From the dirt up

From the dirt up . . . what will become my organic garden

The blank page. It’s every writer’s worst nightmare, especially when the ideas aren’t flowing.

The brown dirt. It’s every green thumb’s most exciting adventure. Into what will they transform this desolate nothing?

My life is the dirt and the blank page, wrapped into one. I’m trying to build my palace, my garden, my everything, from the dirt up. Yet, nothing can come all at once.

The flower pot where I'm just beginning to grow lavendar flowers

So, I start small. A small pot here, to grow lavender flowers (lavender helps ward off plant-eating bugs, so you don’t have to use pesticides, by the way. Thanks again, Dave Owens!). A few pounds of compost from Moon Valley Nurseries, in preparation of tilling my plot of land. I’ll make my own compost, in time.

Nothing but weeds has ever grown from this land. I can’t say the same about my writing—thank God. And while my newly planted lavender flowers are germinating inside, outside awaits something very special.

A baby Palo Verde, Arizona’s state tree, in a pot. My boyfriend, Oscar, gave me this tree as a gift to plant outside my first house. For those of you who don’t know, I’m Jewish—and Jewish people love trees. We love trees so much, that in Israel, you can plant an entire forest in your family’s name, for $50,000.

I kid you not.

The Palo Verde tree Oscar gave me

Oscar doesn’t have that kind of money; neither do I. So instead, he began growing a Palo Verde for me, to be the first tree to plant in my backyard. This special tree recently became sick, and with Dave Owen’s infinite wisdom, I’ve slowly helped nurse this baby tree back to health.

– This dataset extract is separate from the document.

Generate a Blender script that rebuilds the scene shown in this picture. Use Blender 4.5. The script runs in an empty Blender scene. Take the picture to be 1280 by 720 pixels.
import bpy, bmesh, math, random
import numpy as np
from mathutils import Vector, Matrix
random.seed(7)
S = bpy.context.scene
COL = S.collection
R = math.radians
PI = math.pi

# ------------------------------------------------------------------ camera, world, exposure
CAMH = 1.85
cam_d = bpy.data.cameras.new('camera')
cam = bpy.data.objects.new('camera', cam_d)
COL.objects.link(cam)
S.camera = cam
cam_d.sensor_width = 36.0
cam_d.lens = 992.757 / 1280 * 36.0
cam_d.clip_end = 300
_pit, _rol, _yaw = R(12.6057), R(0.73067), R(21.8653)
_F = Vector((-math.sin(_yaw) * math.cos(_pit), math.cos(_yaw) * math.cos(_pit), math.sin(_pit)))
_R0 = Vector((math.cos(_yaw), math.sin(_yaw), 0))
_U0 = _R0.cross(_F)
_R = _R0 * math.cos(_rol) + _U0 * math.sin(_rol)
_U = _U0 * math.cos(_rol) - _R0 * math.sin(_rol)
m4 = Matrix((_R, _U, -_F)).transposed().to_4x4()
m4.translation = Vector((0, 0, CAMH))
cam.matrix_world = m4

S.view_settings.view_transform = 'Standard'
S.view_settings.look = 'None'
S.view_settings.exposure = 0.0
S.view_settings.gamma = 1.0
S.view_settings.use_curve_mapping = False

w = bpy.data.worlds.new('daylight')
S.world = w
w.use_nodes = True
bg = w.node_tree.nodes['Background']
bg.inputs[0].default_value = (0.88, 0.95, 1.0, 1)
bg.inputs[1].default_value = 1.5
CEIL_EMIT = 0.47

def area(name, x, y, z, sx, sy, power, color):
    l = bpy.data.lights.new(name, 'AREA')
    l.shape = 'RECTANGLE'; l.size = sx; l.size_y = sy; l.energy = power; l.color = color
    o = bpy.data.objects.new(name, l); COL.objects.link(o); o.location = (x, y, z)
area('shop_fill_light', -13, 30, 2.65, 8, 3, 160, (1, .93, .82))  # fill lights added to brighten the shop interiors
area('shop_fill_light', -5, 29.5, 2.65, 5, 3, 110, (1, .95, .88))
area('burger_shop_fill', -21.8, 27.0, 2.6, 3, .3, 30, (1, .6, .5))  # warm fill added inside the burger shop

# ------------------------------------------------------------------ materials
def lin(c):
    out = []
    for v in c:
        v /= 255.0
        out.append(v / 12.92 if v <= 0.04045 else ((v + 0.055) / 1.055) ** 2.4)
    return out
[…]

He will become the first of many plants to dwell within my currently non-existent oasis. This blank page of dirt and dust will grow into something beautiful—and I’ll make it grow.

I’ll make it grow.

Peanuts and Watermelon

I once read that peanuts and watermelon are great companion plants. They help each other grow, even though they’re vastly different.

For God’s sake: one’s a tiny nut that’s so dry it cracks in half, and the other is a massive fruit overflowing with so much watery juice it drives your coworkers crazy when you suckle at it.

I read about these two unlikely friends in Dave Owen’s book, “Extreme Gardening: How to Grow Organic in the Hostile Desert.” For those of you who don’t live in Phoenix, Dave is considered the “Garden Guy,” a local expert on growing delicious food.

When I blurted out this great conversation-starter at work the next day—about peanuts and watermelon—a whole row of jaws dropped. Like loose hinges.

I realized that was because the mere seed of a thought that peanuts and watermelon would go together never crossed anyone’s mind. Yet somehow, nature shoved them into the same category, for something.

Kind of like life.

So that’s where this blog comes in. See, I’m a writer, who lately, can’t write. And I’ve recently taken upon myself a vast endeavor of unspeakable proportions. I, Shari Lopatin, ADHD-positive, organizationally challenged since pre-school, am going to grow my own food.

This is me, the little blonde-haired girl whose Barbies and books allotted only a slim pathway from her room’s threshold to her twin-sized bed piled with stuffed animals. This is the college-educated, professional woman who still wins awards for messiest desk at work, and prides herself on using her car’s trunk as a filing cabinet for her published writing clips.

Yes, I am going to take a dirt-filled backyard, which has never known the pleasure of landscaping, and create an oasis of food and flowers.

And I’m going to embark upon this great journey while in the midst of another crisis: I’ve become consumed by a life which has hijacked me of my loves and replaced them with the inevitable grown-up list of responsibilities. I’m not talking about the house I bought a year ago—and love. Nor am I talking about nurturing the amazingly romantic relationship I have with my boyfriend and love of my life, Oscar.

I’m talking about the monotonous repetition of work, paying bills, making dinner, cleaning up, getting enough sleep, working out. In the midst of it all, where’s me?

I’m a 28-year-old professional woman who began her career in writing by drafting poems about the garbage man at 4 years old, and writing short stories following the life of seven aliens all named after foods, at 7 years old. Somewhere between my 7th birthday, and my 27th birthday, that part of my brain fell silent.

This brings me back to my original point.

I have two items here: writing (peanuts), and growing a garden (watermelon). My hope is that, when fused, these two very unlikely activities will help me grow my life, my dreams, and my food.

And just like peanuts and watermelon help each other prosper, maybe my voyage toward creation will nurture the old me again—and thus, my writing.

Come, share the journey with me. I invite you to—no, I DARE you to.